あまみゆ(奄美世)となはゆ(那覇世)について

 奄美群島も以前は「あまみゆ(奄美世)」として,自らの意志で自由な生き方をしていましたが,「なはゆ(那覇世)」では,琉球支配の苦難の歴史を背負っていると感じています。沖縄県の公式歴史には薩摩の「琉球侵攻」は大きく取り上げられていますが,琉球による「奄美侵攻」の記載はごく限定的な史料しかありません。まるで奄美は同じ琉球文化圏でないかと正当化しているようです。沖縄県のホームページで奄美への侵攻についてほんの僅か記載するだけで,相手の立場で最低限の謝罪の意を示すことになります。 

 鹿児島県のホームページでも,琉球侵攻という表現ではなく「琉球出兵」という薩摩藩側の立場を取っています。そのため,名瀬市の「琉球侵攻400年記念式典」において,薩摩,琉球両方から征服された奄美への配慮が両県共に欠けていたことになります。県の担当者が気づくかどうかは別として…?おそらく「奄美は鹿児島県の一部ではないか,国の奄美群島振興開発事業(奄振)でお世話になったのに,どうして未来志向の考え方が出来ないのか」と言いたいのかもしれません。

薩摩の琉球侵攻と奄美の直轄について

 薩摩の琉球侵攻の際に奄美群島が受けた被害(最大の激戦地,徳之島の死者数は300名に及ぶとも)の大きさを考えると,琉球王国がさほど抵抗せずに首里城を明け渡した感が残ります。実際,王府は徳之島に上級役人(与那原親雲上)を派遣し薩摩軍に対して徹底抗戦を促しています。若い掟役の兄弟たちが親雲上に異を唱えることも叶わず,徳之島の多くの若者が惨殺されたのです。さらに,その役人たちは状況が不利になると山に逃れ,薩摩の山狩りにあい捉えられているのです。このようなことから,奄美で抵抗させ侵攻後の琉球王国の扱いについて,薩摩との交渉の材料にしているようにすら感じるのです。

 琉球が支配された後,結果的に奄美だけが薩摩の直轄地として支配されたことも,王府によってうまく利用されたように思うのです。
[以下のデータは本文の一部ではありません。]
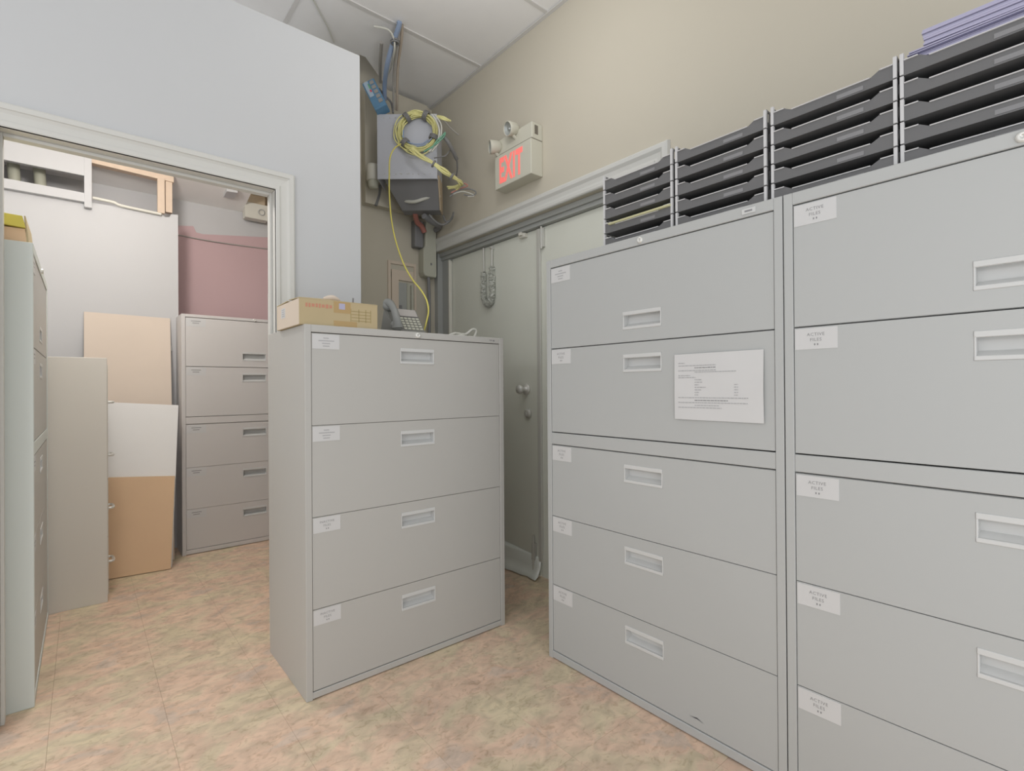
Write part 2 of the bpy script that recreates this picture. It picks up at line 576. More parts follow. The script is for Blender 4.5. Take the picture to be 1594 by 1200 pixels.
struct(MB().hexa([(1.0, FY + 0.1, 2.90), (2.0, FY + 0.1, 2.90), (2.0, 4.6, 2.72), (1.0, 4.6, 2.72)],
                 [(1.0, FY + 0.1, 2.93), (2.0, FY + 0.1, 2.93), (2.0, 4.6, 2.75), (1.0, 4.6, 2.75)]).build('ceiling_recess', 'wood_dark'),
       'dark open part of the storage ceiling')
struct(MB().box(1.0, 2.1, 4.6, 4.7, 2.57, 2.76).build('wall_rear_top', 'wood_dark'), 'dark strip above the storage rear wall')
struct(MB().box(2.0, 2.1, FY + 0.1, 4.6, 0, 2.95).build('wall_storage_side', 'storage_white'))
struct(MB().box(-2.2, -2.1, PY + 0.1, 4.6, 0, 3.1).build('wall_storage_left', 'storage_white'))
# white board partition standing in front of the rear wall, ragged top
poly = [(-2.0, 4.30, 0), (0.52, 4.30, 0), (0.52, 4.30, 2.366), (0.478, 4.30, 2.362), (0.468, 4.30, 2.338), (0.44, 4.30, 2.335), (0.425, 4.30, 2.352),
        (0.05, 4.30, 2.345), (-2.0, 4.30, 2.34)]
wp = struct(MB().prism(poly, (0, 0.02, 0)).build('wall_panel', 'storage_white'), 'tall white board partition in the storage room')
MB().box(-2.0, 0.012, 4.265, 4.30, 2.50, 2.642).build('top_beam', 'storage_white', wp, 0.002)
MB().box(-2.0, 0.012, 4.265, 4.30, 2.332, 2.390).build('rail', 'storage_white', wp, 0.002)
MB().box(0.008, 0.046, 4.262, 4.30, 2.30, 2.68).build('post', 'storage_white', wp, 0.002)
MB().box(0.02, 0.047, 4.301, 4.36, 2.36, 2.66).build('stud', 'wood', wp, 0.002)
m = MB()
m.tube([(0.05, 4.29, 2.375), (0.16, 4.285, 2.368), (0.20, 4.285, 2.355), (0.42, 4.285, 2.345)], 0.010)
m.build('conduit', 'device_white', wp)
jo = MB().hexa([(0.038, 4.28, 2.60), (0.494, 4.28, 2.585), (0.494, 4.34, 2.585), (0.038, 4.34, 2.60)],
               [(0.038, 4.28, 2.64), (0.494, 4.28, 2.645), (0.494, 4.34, 2.63), (0.038, 4.34, 2.63)]).build('joist', 'wood', wp, 0.002)
MB().box(0.398, 0.440, 4.275, 4.31, 2.352, 2.60).build('stud', 'wood', wp, 0.002)
MB().box(0.446, 0.486, 4.29, 4.335, 2.37, 2.60).build('stud', 'wood', wp, 0.002)
m = MB()
m.hexa([(0.83, 4.30, 2.61), (0.90, 4.28, 2.61), (0.90, 4.40, 2.60), (0.83, 4.42, 2.60)], [(0.83, 4.30, 2.64), (0.90, 4.28, 2.64), (0.90, 4.40, 2.63), (0.83, 4.42, 2.63)])
tag(m.build('ceiling_strip', 'storage_white'), 'short white board under the sloping storage ceiling', 'board')
p = empty('junction_box', (1.08, 4.48, 2.50))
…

もちろん薩摩も当初から奄美諸島の割譲が目的で,江戸幕府の意向により中国との交易上,表向き琉球支配は行いませんでした。1624年「琉球・奄美の名字・衣服の大和様式化の禁止」で「沖縄の三字姓や奄美の一字姓」など対中国寄りの政策を行っていました。つまり奄美(徳之島)は沖縄の防波堤のような存在になっており,奄美は琉球以上に過酷な支配下に入って行ったことを忘れないで欲しいと思います。徳之島の一字姓の方が,昭和30年代になってようやく二字姓に戻した話を聞いたことがあります。

・ 亀徳の秋津神社 

営業マンの話

 昭和50年代,西日本各地を営業で訪れていた鹿児島の営業マンの話を聞いたことがあります。営業している中で,沖縄県や大分県,熊本県で「鹿児島から来ました」と言うと他県とは異なる冷たい応対を感じることが幾度かあったそうです。これは,島津氏(鹿児島)による九州討伐や琉球征伐,西南戦争などの悪い印象が影響しているのではないかとふと頭をよぎったとのことでした。そこで接待等の中で島津の民衆支配や砂糖キビ地獄の話をすると徐々に対応が良くなったというエピソードです。他にも,会津の女性は長州人(一部薩摩人も含む)とは絶対に結婚させないとの話も有名であるように,歴史は後の時代まで影を落とすこともあるのです。